## Entries with scene source code

## START

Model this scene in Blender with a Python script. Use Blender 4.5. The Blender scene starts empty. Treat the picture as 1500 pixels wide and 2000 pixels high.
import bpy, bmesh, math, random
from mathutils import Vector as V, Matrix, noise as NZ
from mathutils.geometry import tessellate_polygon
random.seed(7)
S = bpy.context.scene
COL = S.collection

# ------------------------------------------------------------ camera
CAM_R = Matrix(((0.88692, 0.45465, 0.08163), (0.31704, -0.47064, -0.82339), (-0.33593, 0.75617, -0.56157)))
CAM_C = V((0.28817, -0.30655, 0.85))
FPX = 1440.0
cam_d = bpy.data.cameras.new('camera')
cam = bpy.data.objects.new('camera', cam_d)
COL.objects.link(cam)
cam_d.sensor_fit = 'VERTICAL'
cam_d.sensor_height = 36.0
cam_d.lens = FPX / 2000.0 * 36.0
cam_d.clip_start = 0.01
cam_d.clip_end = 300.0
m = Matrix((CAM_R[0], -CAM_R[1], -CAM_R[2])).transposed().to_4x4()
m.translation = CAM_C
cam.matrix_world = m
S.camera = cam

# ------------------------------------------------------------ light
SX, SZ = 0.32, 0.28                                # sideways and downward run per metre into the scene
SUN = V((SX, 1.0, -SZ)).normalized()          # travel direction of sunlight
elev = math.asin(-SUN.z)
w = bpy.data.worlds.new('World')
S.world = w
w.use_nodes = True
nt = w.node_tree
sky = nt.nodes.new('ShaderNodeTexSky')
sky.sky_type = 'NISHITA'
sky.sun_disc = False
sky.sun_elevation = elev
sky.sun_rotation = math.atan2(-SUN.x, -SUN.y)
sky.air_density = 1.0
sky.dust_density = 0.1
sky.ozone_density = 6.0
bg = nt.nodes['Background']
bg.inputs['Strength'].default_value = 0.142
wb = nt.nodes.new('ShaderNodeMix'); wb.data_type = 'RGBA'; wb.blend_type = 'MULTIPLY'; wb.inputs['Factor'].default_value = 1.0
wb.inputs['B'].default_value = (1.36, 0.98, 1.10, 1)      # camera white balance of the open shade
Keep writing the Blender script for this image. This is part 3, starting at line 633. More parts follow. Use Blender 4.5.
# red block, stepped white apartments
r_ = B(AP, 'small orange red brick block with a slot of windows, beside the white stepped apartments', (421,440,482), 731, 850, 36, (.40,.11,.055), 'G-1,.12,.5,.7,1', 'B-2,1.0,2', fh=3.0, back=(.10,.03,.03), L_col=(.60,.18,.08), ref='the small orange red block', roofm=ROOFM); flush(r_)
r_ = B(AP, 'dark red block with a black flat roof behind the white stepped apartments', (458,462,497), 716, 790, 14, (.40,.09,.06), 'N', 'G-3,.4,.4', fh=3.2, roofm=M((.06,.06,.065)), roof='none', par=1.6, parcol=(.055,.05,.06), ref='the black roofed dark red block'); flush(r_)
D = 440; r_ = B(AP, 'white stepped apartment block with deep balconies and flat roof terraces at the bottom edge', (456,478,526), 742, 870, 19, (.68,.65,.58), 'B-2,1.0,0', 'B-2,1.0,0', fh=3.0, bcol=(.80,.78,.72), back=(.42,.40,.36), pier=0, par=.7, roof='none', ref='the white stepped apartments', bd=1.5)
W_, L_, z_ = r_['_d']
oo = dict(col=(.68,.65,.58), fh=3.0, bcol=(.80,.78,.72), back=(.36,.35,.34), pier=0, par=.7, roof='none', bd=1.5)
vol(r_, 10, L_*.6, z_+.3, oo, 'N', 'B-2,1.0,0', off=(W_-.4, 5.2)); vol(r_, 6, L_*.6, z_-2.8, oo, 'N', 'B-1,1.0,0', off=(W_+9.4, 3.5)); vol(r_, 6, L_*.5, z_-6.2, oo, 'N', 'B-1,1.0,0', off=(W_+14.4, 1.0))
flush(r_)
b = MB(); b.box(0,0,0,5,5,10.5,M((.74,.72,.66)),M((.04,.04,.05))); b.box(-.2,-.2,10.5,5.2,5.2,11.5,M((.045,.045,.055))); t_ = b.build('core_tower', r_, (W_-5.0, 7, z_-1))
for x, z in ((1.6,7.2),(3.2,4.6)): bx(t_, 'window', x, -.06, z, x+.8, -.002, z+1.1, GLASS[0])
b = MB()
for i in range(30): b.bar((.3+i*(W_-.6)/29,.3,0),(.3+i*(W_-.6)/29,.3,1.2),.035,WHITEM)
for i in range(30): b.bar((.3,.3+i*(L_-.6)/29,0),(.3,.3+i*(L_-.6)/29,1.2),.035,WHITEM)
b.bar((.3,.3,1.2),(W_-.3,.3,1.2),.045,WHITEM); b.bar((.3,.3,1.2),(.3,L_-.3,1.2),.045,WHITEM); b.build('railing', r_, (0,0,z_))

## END

## To be done
Identify each line in the records above containing the word "script"; copy those lines.

## Result of this task
Model this scene in Blender with a Python script. Use Blender 4.5. The Blender scene starts empty. Treat the picture as 1500 pixels wide and 2000 pixels high.
Keep writing the Blender script for this image. This is part 3, starting at line 633. More parts follow. Use Blender 4.5.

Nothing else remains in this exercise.